Se è preciso, nitido, elementare, il momento in cui un regime comincia a sopraffare la democrazia – e lo si fa coincidere inevitabilmente con la privazione dei diritti civili – decisamente più parcellizzata e del tutto pacifica è la costruzione di un “regimetto”, quella condizione sociale in cui uomini di potere, in un ambito totalmente democratico, distillano le proprie, imbarazzanti, veline, spacciandole per discorsi alla nazione, utilità sociali, momenti di coesione con i cittadini. Queste sollecitazioni contengono elementi di una comicità irrefrenabile, per restare al costume (gelati….!!!!), e fermandosi unicamente ad essi, si potrebbe chiudere la faccenda con un’alzata di spalle o una grassa risata. Se poi però li metti in fila e ne fai una piccola analisi, la conclusione potrebbe almeno rifarsi a Flaiano, per cui la situazione «è grave ma non seria». Se non qualcosa in più. Il riferimento a Renzi e alla sua comunicazione non è ovviamente casuale.

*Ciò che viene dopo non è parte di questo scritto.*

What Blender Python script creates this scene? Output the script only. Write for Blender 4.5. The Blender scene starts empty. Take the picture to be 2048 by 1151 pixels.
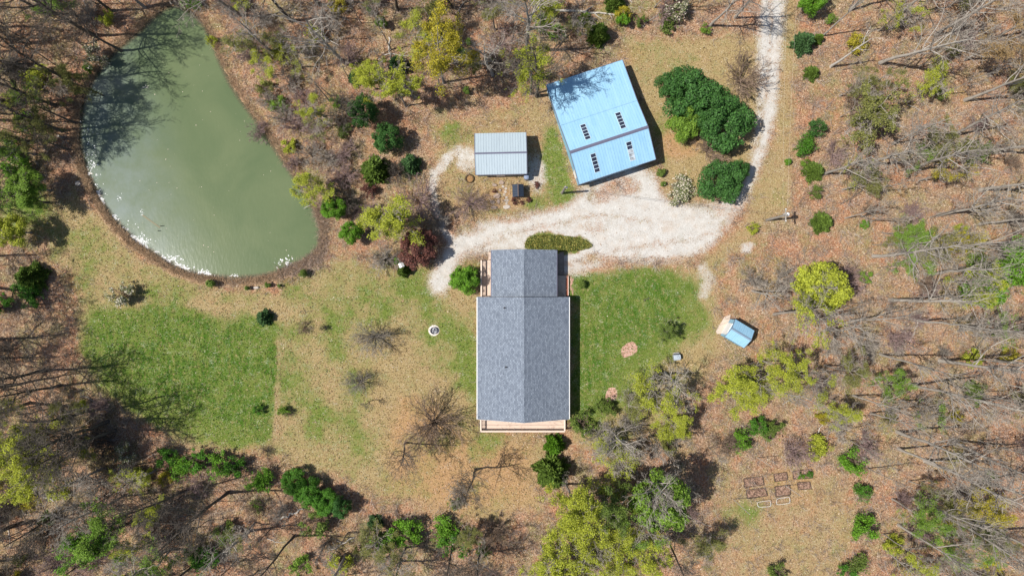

So che molti hanno considerato un regime gli anni di Berlusconi. Sono convinto che la democrazia non abbia rischiato la sua integrità per cui non sono su questa lunghezza d’onda, anche se momenti di tensione sociale ci sono stati e certamente «estremi»: la volontà di imporre il proprio avvocato-pregiudicato in posti-chiave del governo, gli editti bulgari e molto altro di forte impatto emotivo. Ma i nostri diritti primari, almeno secondo il mio modesto punto di vista, non hanno mai tremato.

Tutt’altra rappresentazione è quella che abbiamo sotto gli occhi da quando a Palazzo Chigi è andato Matteo Renzi. La sua visione provinciale delle istituzioni, il circondarsi di soli fedelissimi e non proprio tutti capaci, il ridurre il perimetro d’azione alla sola Toscana, elementi ampiamente dibattuti e racchiusi nel cattivissimo editoriale di Ferruccio de Bortoli, il quale ha voluto perfidamente aggiungere “uno stantio odore di massoneria”, sono certamente significativi di un certa idea del Potere.

Qui però si vuole prendere in esame unicamente il modo di comunicare del nostro presidente del Consiglio, uno dei campi più delicati nell’esercizio del Potere, soprattutto perché la comunicazione al tempo dei “social” ha accorciato notevolmente le distanze tra politica e cittadini. E sotto questo cielo sappiamo tutti che il nostro Renzi è un vero ganzo. Solo che tra essere semplicemente un ganzo alla Renzi e rischiare di utilizzare i mezzi a tua disposizione in maniera, diciamo così, celebrativa (o auto celebrativa) il passo è cortissimo. E si rischia, appunto, l’odor di velina.

Due episodi, per stare alle ultime ore. Uno sinceramente straordinario, scoperto da quell’abile ficcanaso (giornalisticamente parlando) di Giuseppe Alberto Falci. Quando me lo sono visto in pagina e poi ho scorso il racconto non ci volevo credere. Dagli States il nostro bravo ragazzo sollecitava una struttura interna a Palazzo Chigi perché da tutti i cantieri sparsi sul territorio, gli operai, le maestranze tutte, mostrassero il volto buono e sorridente del Potere con dei «selfie» significativi. Mi raccomando: voi in primo piano con i vostri sorrisi rassicuranti e proletari e dietro le gru, le scavatrici, le betoniere, segno inequivocabile di un Paese in movimento, che ha preso la strada del cambiamento e da lì ripartire.

L’altro episodio di queste ore. Il più depressivo di tutti, anche sotto il profilo della scenografia, non solo dei contenuti. Quattro minuti “aerei” in cui sgranare il solito rosario del “ce la possiamo fare”, “ce la dobbiamo fare”, in cui farci sapere che abbiamo conquistato gli States e se le Americhe erano già state avvistate nel 1492, oggi – anno di grazia 2014 – ribadire il concetto con qualche secolo di ritardo.

Insomma, tira un’arietta da Minculpop (mica roba seria, eh).